==== RECORDED INFORMATION

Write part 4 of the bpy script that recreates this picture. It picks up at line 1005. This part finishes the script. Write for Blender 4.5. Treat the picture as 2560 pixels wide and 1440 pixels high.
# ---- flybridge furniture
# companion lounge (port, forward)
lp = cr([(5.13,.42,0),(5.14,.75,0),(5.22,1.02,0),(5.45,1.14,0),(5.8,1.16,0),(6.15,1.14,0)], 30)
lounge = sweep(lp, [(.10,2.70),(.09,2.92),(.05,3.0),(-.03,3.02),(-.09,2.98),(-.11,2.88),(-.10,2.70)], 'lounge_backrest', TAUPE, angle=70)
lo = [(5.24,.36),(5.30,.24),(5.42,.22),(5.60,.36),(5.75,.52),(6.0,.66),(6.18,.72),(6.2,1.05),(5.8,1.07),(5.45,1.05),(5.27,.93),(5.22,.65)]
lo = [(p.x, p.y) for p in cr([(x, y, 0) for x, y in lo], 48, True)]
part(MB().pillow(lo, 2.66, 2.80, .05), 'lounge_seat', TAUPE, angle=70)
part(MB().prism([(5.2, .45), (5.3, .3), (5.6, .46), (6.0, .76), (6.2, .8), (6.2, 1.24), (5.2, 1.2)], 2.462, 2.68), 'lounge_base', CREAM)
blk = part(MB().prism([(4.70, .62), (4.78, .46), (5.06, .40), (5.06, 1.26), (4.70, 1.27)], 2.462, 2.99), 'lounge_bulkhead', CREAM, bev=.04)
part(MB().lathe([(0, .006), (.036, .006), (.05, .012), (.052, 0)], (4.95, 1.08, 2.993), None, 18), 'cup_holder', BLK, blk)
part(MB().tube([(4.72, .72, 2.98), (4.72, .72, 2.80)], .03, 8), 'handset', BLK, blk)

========

▶ _OBJECTIVE_: Using the data above, return each line exactly as written.

▶ _RESULT OF THIS EXERCISE_:
Write part 4 of the bpy script that recreates this picture. It picks up at line 1005. This part finishes the script. Write for Blender 4.5. Treat the picture as 2560 pixels wide and 1440 pixels high.
# ---- flybridge furniture
# companion lounge (port, forward)
lp = cr([(5.13,.42,0),(5.14,.75,0),(5.22,1.02,0),(5.45,1.14,0),(5.8,1.16,0),(6.15,1.14,0)], 30)
lounge = sweep(lp, [(.10,2.70),(.09,2.92),(.05,3.0),(-.03,3.02),(-.09,2.98),(-.11,2.88),(-.10,2.70)], 'lounge_backrest', TAUPE, angle=70)
lo = [(5.24,.36),(5.30,.24),(5.42,.22),(5.60,.36),(5.75,.52),(6.0,.66),(6.18,.72),(6.2,1.05),(5.8,1.07),(5.45,1.05),(5.27,.93),(5.22,.65)]
lo = [(p.x, p.y) for p in cr([(x, y, 0) for x, y in lo], 48, True)]
part(MB().pillow(lo, 2.66, 2.80, .05), 'lounge_seat', TAUPE, angle=70)
part(MB().prism([(5.2, .45), (5.3, .3), (5.6, .46), (6.0, .76), (6.2, .8), (6.2, 1.24), (5.2, 1.2)], 2.462, 2.68), 'lounge_base', CREAM)
blk = part(MB().prism([(4.70, .62), (4.78, .46), (5.06, .40), (5.06, 1.26), (4.70, 1.27)], 2.462, 2.99), 'lounge_bulkhead', CREAM, bev=.04)
part(MB().lathe([(0, .006), (.036, .006), (.05, .012), (.052, 0)], (4.95, 1.08, 2.993), None, 18), 'cup_holder', BLK, blk)
part(MB().tube([(4.72, .72, 2.98), (4.72, .72, 2.80)], .03, 8), 'handset', BLK, blk)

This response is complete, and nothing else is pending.